Comment by TCLynx on May 10, 2013 at 1:00pm

John, I know of some people who grow out fish for the live asian markets and the markets take care of coming and getting and transporting the live fish so it might be worth finding out if any of the asian markets in your area will come pick up the fish.

But I figure the fish are primarily for Us/friends/neighbors and I'm selling the veggies.

Comment by John Cubit on May 10, 2013 at 10:37am

Selling fish, though can be profitable, in NY is a royal pain.  Can't sell live fish at the farmers market (their rules).  Can sell live fish with a permit (State Law).  Can sell headless fish at Farmers Market, but state law requires a processing permit to clean the fish unless body is intact and not gutted.  To get a NY processing permit  you need a USDA certification and have a " clean" facility.  You also need a disposal permit for the remains as well as a certified water capture unit to prevent dischage in to a public water system with out first filtering fish remains.  Wait did I say it was profitable or impossible?
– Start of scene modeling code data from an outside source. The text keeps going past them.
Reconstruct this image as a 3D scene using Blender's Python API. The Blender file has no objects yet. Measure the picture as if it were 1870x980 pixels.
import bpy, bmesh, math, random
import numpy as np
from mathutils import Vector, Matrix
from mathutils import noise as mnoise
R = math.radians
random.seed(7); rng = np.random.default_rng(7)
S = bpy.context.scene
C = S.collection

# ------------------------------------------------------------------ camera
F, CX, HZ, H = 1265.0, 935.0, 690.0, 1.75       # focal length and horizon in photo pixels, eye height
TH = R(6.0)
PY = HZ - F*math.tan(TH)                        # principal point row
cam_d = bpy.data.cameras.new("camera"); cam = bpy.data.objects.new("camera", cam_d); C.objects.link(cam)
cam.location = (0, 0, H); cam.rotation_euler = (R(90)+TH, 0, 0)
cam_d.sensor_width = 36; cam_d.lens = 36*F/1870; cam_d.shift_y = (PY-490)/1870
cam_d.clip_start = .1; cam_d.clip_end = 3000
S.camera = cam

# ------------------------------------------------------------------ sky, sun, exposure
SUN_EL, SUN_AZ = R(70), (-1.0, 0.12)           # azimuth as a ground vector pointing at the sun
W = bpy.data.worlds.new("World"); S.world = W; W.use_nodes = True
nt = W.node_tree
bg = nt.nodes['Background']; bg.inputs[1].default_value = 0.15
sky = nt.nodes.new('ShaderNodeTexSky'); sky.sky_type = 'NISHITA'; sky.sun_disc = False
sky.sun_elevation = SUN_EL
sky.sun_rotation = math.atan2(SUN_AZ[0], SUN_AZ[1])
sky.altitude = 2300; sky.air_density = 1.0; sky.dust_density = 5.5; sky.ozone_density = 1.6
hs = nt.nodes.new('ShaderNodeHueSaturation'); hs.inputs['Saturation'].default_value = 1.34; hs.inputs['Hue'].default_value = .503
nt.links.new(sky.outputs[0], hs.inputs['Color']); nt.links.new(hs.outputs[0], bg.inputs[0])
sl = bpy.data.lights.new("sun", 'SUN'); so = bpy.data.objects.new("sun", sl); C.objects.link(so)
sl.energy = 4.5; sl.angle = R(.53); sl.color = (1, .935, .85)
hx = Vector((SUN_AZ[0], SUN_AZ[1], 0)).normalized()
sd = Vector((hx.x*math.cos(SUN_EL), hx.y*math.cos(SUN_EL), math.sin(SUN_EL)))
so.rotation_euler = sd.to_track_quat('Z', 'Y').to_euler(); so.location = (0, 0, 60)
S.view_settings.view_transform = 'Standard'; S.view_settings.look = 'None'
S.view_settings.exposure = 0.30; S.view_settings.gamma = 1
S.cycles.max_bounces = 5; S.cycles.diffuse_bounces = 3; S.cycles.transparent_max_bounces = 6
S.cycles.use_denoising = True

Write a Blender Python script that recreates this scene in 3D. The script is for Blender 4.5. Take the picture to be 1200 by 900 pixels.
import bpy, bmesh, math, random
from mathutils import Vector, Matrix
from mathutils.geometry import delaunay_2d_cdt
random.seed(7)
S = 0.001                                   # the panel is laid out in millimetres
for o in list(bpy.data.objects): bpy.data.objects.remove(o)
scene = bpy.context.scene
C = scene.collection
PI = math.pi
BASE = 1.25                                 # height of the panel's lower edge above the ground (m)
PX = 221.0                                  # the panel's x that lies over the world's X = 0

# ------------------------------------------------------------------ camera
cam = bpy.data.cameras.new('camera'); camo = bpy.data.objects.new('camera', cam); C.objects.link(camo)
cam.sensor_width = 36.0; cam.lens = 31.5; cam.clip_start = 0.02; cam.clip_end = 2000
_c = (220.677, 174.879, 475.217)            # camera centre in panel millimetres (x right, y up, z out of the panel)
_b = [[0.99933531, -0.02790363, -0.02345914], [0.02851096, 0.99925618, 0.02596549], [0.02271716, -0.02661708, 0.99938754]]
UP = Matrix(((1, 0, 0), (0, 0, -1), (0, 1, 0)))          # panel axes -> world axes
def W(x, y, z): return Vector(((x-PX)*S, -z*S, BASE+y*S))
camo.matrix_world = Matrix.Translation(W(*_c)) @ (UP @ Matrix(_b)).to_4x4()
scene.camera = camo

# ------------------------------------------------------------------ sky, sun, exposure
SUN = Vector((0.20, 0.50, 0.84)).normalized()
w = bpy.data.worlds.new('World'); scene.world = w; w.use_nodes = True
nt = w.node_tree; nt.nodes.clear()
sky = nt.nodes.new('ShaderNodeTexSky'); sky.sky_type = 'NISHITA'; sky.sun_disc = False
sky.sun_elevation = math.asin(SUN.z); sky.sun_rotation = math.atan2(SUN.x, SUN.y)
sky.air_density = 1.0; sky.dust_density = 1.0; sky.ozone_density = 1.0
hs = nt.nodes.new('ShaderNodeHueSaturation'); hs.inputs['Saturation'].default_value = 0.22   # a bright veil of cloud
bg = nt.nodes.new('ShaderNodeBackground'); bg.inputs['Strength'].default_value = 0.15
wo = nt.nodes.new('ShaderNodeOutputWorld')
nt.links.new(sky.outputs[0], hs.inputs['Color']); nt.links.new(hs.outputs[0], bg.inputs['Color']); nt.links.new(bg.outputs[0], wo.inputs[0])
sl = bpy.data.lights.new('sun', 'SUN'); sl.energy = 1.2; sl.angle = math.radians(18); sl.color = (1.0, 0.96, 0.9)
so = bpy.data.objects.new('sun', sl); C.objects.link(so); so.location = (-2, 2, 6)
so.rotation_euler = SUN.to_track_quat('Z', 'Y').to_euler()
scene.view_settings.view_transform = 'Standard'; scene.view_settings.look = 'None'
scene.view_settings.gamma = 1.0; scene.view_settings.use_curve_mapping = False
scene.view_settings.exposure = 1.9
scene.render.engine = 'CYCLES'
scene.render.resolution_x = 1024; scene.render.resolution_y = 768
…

The asian markets are about the only ones who want to buy live fish, because their mongers take care of it all based on what customers want.  Typically in my area they will pay $2.00 per lb. of Tilapia, $3.50 per lb. of Trout and up to $5/lb for Salmon.  Catfish/Bullhead they pay .75/lb.  Of course with that on the table now I would need to add live tanks to the truck so I can transport as well as a NYS Permit to transport live fish, in case I crash and dump the fish in to some they tell me.